>> start

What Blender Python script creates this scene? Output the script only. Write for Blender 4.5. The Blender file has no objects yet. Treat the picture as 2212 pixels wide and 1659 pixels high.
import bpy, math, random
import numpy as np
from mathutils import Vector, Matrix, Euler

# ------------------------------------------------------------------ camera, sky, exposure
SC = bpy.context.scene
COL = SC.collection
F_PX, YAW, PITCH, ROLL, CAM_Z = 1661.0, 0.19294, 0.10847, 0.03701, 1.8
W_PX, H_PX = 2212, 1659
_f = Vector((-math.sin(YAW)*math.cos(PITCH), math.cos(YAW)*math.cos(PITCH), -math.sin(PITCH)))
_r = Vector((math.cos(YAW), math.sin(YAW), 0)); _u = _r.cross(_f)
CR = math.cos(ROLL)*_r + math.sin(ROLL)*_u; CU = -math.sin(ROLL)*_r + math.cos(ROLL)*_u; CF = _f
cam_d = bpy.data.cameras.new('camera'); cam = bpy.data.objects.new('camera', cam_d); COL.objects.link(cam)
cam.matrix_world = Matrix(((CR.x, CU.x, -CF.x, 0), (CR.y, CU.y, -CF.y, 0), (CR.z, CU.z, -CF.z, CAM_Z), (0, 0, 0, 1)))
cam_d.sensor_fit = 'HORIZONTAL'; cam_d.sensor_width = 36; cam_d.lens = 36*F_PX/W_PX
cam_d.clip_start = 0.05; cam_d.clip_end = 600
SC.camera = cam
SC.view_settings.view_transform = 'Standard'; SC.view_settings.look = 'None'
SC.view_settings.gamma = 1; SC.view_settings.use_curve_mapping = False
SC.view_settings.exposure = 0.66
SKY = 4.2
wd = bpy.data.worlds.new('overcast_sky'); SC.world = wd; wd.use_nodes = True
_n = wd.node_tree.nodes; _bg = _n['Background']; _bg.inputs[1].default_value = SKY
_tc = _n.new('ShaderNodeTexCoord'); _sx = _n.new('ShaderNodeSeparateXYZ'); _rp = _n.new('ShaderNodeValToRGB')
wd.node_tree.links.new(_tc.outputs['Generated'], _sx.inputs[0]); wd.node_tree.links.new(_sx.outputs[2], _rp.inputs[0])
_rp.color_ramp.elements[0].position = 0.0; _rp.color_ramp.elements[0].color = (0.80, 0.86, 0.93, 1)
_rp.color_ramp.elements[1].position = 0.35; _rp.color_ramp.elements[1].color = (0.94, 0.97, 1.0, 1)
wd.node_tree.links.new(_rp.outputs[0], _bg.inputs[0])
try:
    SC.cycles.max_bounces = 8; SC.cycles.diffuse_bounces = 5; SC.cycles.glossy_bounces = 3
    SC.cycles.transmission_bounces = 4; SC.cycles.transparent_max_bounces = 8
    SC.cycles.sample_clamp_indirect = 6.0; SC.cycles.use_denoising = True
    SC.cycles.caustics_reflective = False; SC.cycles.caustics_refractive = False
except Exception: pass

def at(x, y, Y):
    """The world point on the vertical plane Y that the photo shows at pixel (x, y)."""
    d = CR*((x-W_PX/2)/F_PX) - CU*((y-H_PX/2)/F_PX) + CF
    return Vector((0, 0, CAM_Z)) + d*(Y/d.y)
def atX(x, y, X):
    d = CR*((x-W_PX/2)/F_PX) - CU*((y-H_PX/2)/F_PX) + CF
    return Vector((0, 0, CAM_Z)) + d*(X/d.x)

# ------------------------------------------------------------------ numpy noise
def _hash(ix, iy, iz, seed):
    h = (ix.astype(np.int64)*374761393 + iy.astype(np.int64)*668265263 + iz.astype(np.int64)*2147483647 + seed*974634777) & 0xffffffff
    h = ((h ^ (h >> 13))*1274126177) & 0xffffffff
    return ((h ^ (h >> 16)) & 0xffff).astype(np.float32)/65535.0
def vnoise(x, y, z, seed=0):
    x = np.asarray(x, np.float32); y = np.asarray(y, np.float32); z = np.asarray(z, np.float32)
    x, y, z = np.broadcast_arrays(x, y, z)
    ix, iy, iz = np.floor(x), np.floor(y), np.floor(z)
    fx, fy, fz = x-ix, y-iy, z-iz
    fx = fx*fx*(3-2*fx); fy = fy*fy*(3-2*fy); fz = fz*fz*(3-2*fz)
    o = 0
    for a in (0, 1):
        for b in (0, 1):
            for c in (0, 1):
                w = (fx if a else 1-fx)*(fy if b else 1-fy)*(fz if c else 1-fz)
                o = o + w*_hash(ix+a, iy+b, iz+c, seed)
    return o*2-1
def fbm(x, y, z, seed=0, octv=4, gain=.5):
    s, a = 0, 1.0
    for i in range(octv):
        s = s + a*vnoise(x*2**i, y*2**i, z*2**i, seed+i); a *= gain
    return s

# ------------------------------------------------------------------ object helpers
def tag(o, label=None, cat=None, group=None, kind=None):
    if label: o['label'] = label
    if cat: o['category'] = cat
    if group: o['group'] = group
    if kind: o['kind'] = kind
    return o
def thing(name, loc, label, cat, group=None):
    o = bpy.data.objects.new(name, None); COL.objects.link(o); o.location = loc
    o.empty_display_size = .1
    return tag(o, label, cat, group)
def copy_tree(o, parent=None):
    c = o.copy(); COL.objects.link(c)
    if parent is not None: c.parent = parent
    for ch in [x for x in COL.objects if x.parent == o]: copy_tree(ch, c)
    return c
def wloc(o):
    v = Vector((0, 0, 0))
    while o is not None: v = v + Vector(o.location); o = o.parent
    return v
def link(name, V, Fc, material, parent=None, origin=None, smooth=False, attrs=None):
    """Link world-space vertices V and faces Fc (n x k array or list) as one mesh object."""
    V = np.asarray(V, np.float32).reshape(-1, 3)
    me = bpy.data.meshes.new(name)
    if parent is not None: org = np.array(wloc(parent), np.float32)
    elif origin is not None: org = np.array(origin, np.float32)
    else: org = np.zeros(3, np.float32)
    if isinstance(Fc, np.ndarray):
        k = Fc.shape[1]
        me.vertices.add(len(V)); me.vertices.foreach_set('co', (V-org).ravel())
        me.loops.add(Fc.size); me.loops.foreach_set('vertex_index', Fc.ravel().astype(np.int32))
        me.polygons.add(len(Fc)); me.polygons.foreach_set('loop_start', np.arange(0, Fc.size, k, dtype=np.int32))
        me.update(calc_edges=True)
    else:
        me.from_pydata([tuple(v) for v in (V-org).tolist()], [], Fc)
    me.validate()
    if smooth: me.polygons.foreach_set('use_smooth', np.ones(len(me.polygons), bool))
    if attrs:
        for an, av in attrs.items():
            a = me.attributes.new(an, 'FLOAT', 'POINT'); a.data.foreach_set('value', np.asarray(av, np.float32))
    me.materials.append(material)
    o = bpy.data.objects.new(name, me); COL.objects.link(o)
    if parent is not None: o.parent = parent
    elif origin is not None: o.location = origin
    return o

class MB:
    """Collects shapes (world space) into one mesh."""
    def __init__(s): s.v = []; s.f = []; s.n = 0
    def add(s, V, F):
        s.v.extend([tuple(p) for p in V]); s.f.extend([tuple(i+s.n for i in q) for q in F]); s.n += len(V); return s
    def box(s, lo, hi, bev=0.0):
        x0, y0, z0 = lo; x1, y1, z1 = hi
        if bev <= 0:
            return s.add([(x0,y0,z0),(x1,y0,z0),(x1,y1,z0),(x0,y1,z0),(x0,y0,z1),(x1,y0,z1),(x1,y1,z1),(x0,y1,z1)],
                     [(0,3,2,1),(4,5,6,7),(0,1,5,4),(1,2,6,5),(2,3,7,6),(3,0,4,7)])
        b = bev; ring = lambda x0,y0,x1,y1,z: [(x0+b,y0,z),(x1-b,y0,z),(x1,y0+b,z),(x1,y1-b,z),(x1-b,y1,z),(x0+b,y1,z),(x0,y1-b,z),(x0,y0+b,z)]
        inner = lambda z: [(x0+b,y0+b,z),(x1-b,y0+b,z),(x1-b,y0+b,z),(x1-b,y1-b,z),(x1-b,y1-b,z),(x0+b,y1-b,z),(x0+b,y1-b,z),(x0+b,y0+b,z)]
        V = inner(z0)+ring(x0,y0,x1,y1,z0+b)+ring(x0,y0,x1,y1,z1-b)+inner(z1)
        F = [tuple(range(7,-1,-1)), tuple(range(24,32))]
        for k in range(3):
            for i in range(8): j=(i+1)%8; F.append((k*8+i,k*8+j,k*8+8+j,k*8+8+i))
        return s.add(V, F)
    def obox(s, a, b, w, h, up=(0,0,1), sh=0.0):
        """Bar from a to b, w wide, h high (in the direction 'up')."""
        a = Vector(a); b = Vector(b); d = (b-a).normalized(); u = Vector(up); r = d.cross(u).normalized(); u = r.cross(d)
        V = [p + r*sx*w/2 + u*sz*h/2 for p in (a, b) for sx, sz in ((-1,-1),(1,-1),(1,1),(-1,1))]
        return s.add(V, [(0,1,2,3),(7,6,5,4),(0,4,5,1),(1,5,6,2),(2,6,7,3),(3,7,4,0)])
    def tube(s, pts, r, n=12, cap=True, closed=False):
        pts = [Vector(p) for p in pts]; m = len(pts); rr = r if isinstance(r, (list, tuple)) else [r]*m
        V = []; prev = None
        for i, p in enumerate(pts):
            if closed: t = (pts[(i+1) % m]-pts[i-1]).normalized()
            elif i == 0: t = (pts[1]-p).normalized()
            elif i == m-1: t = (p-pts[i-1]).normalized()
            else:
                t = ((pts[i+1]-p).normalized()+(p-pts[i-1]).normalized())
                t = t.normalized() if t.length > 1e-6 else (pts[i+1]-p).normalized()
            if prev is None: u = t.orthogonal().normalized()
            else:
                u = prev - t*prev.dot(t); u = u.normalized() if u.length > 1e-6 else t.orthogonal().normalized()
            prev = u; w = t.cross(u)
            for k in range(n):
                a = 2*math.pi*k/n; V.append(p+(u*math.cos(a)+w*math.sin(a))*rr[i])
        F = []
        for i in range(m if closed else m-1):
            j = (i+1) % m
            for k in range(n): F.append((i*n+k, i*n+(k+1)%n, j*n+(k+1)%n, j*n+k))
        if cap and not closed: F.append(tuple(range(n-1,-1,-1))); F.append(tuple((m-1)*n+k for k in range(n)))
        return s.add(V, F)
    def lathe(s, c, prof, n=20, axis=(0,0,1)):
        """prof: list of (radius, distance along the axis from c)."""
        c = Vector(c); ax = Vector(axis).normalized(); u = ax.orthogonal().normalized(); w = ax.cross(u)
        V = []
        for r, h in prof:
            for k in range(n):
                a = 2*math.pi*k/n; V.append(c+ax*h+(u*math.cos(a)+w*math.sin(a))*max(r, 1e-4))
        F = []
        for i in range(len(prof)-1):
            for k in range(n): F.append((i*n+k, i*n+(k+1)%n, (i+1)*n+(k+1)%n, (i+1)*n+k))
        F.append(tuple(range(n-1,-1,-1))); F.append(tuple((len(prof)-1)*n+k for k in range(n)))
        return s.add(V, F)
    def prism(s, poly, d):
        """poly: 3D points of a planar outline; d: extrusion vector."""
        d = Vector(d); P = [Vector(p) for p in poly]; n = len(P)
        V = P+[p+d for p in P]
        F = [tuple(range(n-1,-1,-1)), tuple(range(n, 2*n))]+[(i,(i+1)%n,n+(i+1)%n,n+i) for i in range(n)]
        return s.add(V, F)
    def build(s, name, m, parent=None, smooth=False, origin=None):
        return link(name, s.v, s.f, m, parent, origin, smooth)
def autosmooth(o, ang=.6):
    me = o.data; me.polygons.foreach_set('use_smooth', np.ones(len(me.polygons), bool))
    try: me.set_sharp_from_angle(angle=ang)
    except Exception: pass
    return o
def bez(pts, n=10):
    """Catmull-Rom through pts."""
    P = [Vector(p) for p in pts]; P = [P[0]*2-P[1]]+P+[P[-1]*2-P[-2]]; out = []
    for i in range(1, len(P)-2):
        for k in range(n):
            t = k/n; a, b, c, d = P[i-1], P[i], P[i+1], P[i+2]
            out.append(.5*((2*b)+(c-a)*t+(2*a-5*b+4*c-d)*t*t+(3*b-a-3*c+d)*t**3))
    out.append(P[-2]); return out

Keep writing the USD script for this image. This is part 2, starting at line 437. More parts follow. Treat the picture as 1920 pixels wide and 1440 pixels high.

>> end

WORK TO DO
Beginning at the first line above, repeat exactly until the line containing "from mathutils import Vector, Matrix, Euler", which is included.

TASK RESULT
What Blender Python script creates this scene? Output the script only. Write for Blender 4.5. The Blender file has no objects yet. Treat the picture as 2212 pixels wide and 1659 pixels high.
import bpy, math, random
import numpy as np
from mathutils import Vector, Matrix, Euler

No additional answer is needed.